Have you ever told yourself you “should exercise,” “should practice mindfulness meditation daily” or “should tackle that home project I have been putting off?” Or, perhaps you have told yourself, “I should complete that school/work assignment perfectly,” “should get the promotion” or “should look put together at all times.”

Some of these goals and expectations may be helpful, yet often when we use “should” we foster a sense of pressure, rigid rules, and move away from what we truly care about. You may tell yourself you should do something, but do you genuinely want to do it, and will it benefit you?

I have previously written about the unhelpful nature of comparison and how it is easy to get caught up in trying to measure up to others vs, focusing on what we value. Starting, or maintaining a meaningful behavior can be challenging and it can be even more difficult to maintain a sense of momentum if a behavior is based on a should. We often feel more motivated when behavior is meaningful to us and not based on what sounds good or what someone else may want us to do.

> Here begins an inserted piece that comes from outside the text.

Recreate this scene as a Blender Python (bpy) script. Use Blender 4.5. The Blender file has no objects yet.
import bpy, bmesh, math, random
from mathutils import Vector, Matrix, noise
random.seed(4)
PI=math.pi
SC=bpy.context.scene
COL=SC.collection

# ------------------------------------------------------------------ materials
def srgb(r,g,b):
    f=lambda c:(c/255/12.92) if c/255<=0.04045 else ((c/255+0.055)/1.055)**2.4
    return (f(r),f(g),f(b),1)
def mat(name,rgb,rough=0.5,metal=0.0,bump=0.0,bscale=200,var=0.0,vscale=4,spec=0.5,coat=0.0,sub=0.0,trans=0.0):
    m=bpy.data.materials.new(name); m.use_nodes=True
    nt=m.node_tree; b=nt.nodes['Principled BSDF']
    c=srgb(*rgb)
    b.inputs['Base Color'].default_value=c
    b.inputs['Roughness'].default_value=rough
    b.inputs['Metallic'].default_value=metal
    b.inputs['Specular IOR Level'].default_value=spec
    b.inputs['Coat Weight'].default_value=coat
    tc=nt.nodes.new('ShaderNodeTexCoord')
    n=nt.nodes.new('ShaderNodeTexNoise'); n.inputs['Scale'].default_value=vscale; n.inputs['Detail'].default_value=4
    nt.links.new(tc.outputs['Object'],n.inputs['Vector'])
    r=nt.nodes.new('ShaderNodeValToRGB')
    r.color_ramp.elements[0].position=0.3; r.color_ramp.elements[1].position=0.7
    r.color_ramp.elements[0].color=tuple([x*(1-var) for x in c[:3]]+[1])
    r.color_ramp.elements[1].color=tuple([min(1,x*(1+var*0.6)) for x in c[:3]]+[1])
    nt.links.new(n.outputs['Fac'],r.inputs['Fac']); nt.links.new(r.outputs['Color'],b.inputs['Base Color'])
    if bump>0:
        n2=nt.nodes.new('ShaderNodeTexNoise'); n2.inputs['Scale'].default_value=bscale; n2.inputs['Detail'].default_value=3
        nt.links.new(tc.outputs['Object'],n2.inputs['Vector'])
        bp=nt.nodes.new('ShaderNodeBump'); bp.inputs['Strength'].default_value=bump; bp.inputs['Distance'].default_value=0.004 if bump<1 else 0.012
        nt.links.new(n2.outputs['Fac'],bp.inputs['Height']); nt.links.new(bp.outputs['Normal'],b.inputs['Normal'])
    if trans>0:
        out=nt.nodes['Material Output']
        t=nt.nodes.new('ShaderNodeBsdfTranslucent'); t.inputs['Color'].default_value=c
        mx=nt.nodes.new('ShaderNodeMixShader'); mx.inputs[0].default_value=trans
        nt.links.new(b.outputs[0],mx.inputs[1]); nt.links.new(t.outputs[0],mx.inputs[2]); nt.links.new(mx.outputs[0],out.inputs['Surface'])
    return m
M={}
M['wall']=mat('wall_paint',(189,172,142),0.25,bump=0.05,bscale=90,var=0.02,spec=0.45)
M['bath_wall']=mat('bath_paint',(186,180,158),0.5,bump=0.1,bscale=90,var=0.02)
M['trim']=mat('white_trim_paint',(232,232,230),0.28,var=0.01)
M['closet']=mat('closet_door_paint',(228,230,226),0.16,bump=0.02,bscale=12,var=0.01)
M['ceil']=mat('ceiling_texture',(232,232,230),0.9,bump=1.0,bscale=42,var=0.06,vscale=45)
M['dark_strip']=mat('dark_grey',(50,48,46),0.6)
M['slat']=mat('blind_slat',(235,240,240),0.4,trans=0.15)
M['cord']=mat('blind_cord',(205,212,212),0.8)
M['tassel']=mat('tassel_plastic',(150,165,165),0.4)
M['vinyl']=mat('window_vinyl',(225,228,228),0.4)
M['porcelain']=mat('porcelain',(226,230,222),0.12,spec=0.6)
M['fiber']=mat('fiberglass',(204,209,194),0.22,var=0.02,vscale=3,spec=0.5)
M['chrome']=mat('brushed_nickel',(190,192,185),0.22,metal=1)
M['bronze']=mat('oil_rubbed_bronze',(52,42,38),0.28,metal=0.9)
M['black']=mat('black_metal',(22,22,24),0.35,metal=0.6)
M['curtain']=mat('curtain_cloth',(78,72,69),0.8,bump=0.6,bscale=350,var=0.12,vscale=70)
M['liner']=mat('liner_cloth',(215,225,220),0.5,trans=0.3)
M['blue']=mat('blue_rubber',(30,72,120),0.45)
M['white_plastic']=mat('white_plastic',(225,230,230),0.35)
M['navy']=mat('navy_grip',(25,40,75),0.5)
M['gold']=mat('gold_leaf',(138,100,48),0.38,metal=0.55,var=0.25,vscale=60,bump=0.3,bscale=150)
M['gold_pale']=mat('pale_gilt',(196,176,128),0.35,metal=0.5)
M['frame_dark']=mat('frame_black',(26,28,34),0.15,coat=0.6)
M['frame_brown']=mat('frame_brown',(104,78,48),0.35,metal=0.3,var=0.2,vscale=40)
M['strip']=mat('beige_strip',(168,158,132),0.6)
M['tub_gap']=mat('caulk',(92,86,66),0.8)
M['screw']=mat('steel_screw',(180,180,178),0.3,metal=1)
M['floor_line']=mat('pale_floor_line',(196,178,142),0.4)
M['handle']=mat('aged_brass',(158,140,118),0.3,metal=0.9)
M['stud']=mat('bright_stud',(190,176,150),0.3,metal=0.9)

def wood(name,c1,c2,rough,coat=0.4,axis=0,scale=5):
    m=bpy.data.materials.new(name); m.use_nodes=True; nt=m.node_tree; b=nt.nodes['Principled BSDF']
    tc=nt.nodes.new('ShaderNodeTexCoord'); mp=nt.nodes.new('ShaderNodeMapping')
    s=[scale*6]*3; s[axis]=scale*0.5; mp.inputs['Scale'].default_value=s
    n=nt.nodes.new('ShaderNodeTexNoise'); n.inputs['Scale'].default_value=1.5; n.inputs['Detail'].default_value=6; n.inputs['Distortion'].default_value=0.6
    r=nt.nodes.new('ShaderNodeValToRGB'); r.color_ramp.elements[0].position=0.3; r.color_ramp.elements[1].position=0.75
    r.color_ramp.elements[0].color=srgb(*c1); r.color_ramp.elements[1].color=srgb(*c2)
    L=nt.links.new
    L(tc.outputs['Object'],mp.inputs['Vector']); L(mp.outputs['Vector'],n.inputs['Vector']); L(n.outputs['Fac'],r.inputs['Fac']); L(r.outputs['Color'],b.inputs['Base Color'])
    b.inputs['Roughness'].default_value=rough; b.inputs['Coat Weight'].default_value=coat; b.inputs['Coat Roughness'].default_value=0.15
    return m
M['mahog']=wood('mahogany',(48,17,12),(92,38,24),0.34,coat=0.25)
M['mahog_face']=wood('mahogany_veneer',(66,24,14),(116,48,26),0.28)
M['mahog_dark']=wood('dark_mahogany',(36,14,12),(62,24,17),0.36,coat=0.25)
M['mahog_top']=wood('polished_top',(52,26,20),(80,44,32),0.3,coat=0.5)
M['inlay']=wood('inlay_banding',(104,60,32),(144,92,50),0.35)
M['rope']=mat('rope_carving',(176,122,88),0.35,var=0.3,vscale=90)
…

To practice shifting from shoulds to values-based action, first nonjudgmentally notice and name your thoughts and expectations. Are you telling yourself you should be doing something or should be doing it a certain way? If so, curiously ask yourself if the should is helpful to you in the moment or perhaps is based on habit, comparison, or a rigid rule.

Second, cultivate more neutral and balanced thinking. If you are rigidly telling yourself you should be a certain way that doesn’t leave room for balance or humanness, actively practice bringing to mind alternative thoughts that strike a middle point. For example, you may shift from “I should perform perfectly” to “I will put in effort and do what I can in the moment.”

Also, practice shifting from focusing on shoulds to acknowledging what you appreciate or value about yourself or even something you feel neutral about. For example, perhaps you appreciate your kind nature, thoughtfulness, or curiosity. Take time to acknowledge these qualities.

Next, take some time to consider what you value. What feels meaningful and important to you? Values are subjective. For example, you do not need to value “fitness” just because it sounds good and it seems like something you should value. Maybe you don’t care about fitness and value learning. That’s fine. There is no right or wrong, no good or bad value. You are simply aiming to clarify your values.

Finally, once you have more clarity about your values, pick one value and create a realistic and specific goal that aligns with it and will move you in the direction of your value. It is okay, and often helpful, to start small. If one of your values is learning, you could set a goal of starting to read a new book within the next week.

And remember to “Stop shoulding on yourself!”